Exercise description: For each line below that includes the word "pixels", make a copy.

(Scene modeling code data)
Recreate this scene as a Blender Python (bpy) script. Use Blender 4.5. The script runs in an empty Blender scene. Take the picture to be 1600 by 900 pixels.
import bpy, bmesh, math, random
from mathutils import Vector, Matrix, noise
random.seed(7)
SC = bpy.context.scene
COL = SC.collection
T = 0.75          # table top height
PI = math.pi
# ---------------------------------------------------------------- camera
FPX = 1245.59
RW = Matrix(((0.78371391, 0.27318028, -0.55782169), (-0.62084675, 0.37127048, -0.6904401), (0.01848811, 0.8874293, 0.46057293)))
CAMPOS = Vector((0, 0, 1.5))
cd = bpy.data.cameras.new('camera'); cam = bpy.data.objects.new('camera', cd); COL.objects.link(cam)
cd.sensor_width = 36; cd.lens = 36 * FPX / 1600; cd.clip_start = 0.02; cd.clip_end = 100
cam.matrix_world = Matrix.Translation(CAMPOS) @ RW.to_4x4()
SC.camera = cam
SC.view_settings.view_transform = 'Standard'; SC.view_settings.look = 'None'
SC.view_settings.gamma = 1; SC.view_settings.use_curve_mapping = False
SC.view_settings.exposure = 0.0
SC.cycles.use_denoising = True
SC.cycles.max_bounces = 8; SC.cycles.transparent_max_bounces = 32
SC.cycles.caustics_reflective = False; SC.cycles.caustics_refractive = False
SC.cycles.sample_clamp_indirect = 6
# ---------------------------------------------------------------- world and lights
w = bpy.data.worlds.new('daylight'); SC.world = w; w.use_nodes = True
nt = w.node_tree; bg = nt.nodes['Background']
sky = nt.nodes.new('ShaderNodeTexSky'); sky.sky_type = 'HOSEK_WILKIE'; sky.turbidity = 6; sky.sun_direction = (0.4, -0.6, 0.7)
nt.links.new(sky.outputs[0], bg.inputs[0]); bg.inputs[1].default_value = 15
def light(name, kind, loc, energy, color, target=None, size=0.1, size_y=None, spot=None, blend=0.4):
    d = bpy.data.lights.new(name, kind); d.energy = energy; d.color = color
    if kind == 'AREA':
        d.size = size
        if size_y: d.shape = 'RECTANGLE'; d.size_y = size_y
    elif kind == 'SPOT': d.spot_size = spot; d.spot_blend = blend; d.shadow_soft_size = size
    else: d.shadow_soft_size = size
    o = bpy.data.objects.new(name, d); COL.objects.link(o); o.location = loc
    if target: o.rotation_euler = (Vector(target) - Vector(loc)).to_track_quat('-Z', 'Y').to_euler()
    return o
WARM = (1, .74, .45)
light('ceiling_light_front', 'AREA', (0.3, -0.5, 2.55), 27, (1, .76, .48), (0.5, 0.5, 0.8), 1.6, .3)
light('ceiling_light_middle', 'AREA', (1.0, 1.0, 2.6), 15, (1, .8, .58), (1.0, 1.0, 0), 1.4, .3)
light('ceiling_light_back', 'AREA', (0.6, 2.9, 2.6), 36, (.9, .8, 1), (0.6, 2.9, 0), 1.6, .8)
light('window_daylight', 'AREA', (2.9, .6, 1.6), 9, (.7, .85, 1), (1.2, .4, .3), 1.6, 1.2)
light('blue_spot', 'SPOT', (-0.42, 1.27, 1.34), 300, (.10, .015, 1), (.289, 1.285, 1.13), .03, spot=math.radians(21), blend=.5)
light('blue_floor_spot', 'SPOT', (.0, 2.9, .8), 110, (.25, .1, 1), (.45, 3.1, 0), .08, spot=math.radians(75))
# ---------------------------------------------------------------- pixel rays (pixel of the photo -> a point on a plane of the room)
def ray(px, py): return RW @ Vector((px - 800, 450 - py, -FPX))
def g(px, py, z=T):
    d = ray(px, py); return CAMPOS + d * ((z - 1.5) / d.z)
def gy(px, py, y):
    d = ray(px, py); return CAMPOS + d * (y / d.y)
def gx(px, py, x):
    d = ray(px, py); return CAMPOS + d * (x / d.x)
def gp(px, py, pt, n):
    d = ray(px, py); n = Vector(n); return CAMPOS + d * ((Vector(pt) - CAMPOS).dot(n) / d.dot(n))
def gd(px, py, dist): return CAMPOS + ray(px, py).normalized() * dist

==

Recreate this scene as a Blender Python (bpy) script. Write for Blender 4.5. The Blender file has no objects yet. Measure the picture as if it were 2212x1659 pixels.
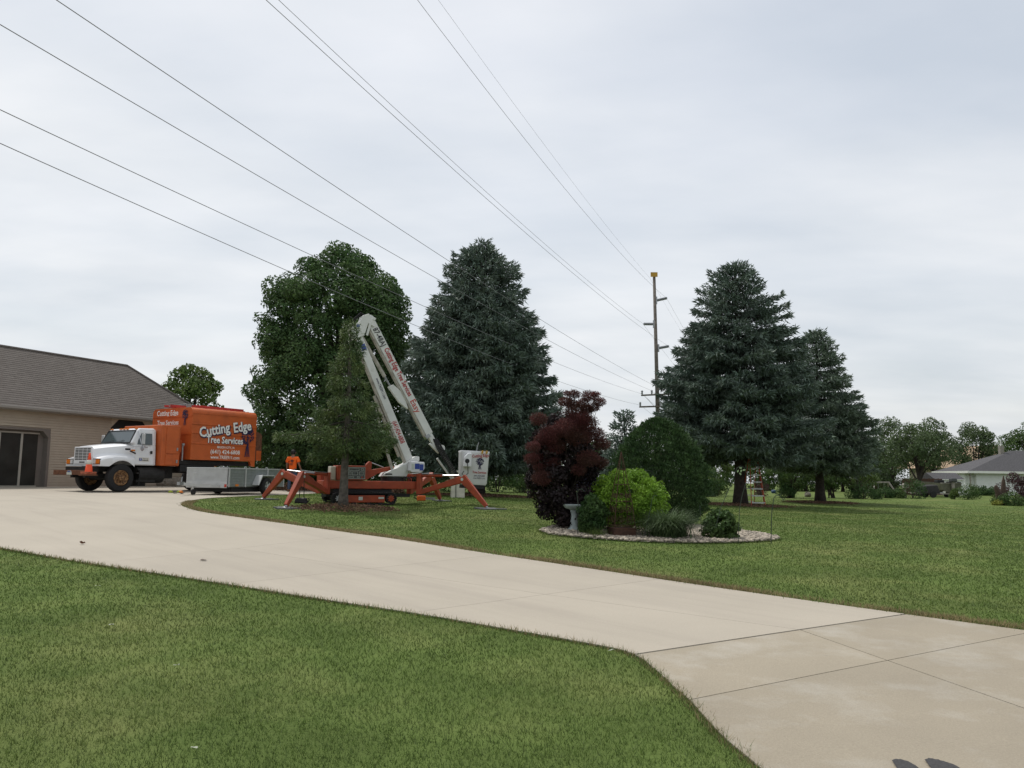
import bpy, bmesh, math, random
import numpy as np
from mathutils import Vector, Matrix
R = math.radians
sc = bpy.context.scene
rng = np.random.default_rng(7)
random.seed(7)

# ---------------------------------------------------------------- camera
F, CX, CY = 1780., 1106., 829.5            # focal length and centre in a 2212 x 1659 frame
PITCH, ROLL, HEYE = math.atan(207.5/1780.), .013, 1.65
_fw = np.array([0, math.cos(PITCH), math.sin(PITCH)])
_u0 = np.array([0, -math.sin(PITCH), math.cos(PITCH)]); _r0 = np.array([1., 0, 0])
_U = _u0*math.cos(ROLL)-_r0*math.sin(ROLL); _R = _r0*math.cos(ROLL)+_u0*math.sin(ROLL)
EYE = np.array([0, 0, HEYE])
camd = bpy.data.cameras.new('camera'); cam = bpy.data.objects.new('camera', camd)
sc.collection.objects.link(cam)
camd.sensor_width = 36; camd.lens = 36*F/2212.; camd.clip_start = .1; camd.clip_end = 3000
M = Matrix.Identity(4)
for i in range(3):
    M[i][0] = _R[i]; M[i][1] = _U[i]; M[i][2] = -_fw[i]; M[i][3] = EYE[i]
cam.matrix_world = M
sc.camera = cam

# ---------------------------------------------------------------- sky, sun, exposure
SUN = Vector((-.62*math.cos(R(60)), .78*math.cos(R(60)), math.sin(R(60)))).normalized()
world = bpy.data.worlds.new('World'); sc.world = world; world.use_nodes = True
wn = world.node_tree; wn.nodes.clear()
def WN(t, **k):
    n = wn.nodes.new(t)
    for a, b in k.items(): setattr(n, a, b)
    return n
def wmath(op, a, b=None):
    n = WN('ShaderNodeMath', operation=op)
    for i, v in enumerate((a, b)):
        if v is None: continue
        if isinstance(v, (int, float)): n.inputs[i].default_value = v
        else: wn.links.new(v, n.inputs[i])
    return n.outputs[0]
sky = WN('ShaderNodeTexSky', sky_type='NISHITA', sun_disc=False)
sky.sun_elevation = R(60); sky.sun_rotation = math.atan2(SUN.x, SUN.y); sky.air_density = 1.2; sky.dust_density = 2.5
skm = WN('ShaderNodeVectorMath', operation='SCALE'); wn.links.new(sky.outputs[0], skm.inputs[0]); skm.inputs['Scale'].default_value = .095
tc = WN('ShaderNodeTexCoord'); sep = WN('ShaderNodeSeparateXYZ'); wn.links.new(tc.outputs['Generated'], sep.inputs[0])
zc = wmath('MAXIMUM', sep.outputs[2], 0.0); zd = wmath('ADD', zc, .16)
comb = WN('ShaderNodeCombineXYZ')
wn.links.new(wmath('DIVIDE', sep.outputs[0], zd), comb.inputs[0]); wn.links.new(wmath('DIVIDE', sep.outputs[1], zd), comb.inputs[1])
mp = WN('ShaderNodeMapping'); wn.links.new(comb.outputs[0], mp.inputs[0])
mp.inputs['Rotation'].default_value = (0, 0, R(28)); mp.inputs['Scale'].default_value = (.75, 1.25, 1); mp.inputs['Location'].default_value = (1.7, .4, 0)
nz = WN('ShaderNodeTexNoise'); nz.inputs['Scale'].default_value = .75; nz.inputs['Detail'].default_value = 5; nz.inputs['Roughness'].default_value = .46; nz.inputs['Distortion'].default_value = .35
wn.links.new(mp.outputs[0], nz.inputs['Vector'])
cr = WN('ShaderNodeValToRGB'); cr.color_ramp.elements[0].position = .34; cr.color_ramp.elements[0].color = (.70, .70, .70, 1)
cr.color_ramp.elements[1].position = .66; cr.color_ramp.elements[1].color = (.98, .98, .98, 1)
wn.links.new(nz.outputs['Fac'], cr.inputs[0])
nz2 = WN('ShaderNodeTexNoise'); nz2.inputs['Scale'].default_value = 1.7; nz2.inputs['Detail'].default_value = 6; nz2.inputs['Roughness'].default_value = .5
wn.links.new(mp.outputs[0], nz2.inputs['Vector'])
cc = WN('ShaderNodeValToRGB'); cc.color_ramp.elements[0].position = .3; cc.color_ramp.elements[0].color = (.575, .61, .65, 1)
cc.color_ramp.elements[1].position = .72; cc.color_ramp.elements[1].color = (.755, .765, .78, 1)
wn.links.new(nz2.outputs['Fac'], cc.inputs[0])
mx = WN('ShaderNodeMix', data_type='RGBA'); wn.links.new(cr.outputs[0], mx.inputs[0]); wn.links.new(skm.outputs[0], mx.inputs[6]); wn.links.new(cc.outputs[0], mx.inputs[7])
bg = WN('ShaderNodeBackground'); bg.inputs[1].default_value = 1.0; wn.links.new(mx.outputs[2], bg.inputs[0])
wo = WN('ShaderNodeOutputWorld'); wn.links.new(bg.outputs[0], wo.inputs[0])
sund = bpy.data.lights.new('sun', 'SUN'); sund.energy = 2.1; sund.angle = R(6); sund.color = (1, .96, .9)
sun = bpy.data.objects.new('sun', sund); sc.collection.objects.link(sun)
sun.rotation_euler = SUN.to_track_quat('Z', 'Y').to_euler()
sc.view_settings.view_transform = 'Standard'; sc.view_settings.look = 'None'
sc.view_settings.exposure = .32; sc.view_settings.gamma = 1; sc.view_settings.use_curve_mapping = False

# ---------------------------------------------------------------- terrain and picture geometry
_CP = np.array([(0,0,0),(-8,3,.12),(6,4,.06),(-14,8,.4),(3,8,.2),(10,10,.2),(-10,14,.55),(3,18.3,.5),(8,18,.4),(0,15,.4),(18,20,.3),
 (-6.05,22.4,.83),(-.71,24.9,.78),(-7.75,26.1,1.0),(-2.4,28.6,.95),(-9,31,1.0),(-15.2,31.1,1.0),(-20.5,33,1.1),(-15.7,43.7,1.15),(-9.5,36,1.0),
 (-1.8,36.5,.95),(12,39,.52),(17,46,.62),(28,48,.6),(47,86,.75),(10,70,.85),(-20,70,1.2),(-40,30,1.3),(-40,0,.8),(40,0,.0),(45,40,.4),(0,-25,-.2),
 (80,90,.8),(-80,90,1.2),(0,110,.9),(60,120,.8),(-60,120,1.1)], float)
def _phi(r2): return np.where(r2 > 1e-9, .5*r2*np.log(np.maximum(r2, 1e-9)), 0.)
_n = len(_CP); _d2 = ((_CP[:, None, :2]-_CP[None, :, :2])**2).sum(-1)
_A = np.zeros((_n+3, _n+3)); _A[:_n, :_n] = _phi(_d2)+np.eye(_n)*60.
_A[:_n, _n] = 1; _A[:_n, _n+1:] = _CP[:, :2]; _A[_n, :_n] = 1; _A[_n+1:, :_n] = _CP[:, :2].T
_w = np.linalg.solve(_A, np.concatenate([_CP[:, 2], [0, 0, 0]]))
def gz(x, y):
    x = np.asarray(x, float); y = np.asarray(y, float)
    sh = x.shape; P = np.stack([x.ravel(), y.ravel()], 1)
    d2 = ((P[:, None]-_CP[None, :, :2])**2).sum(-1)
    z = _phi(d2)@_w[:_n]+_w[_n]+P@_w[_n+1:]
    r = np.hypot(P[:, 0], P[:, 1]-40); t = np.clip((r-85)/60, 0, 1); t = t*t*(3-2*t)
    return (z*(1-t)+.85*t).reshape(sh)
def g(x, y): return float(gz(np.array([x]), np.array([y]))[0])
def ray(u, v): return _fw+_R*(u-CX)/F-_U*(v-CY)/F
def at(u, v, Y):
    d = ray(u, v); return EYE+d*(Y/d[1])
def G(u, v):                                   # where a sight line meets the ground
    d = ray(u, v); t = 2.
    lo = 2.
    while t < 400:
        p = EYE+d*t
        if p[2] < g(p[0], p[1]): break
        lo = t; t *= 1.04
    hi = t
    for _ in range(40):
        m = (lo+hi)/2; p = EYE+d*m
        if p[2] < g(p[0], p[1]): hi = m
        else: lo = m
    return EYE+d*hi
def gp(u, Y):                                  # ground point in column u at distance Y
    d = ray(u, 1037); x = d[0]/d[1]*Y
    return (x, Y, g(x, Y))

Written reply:
Recreate this scene as a Blender Python (bpy) script. Use Blender 4.5. The script runs in an empty Blender scene. Take the picture to be 1600 by 900 pixels.
Recreate this scene as a Blender Python (bpy) script. Write for Blender 4.5. The Blender file has no objects yet. Measure the picture as if it were 2212x1659 pixels.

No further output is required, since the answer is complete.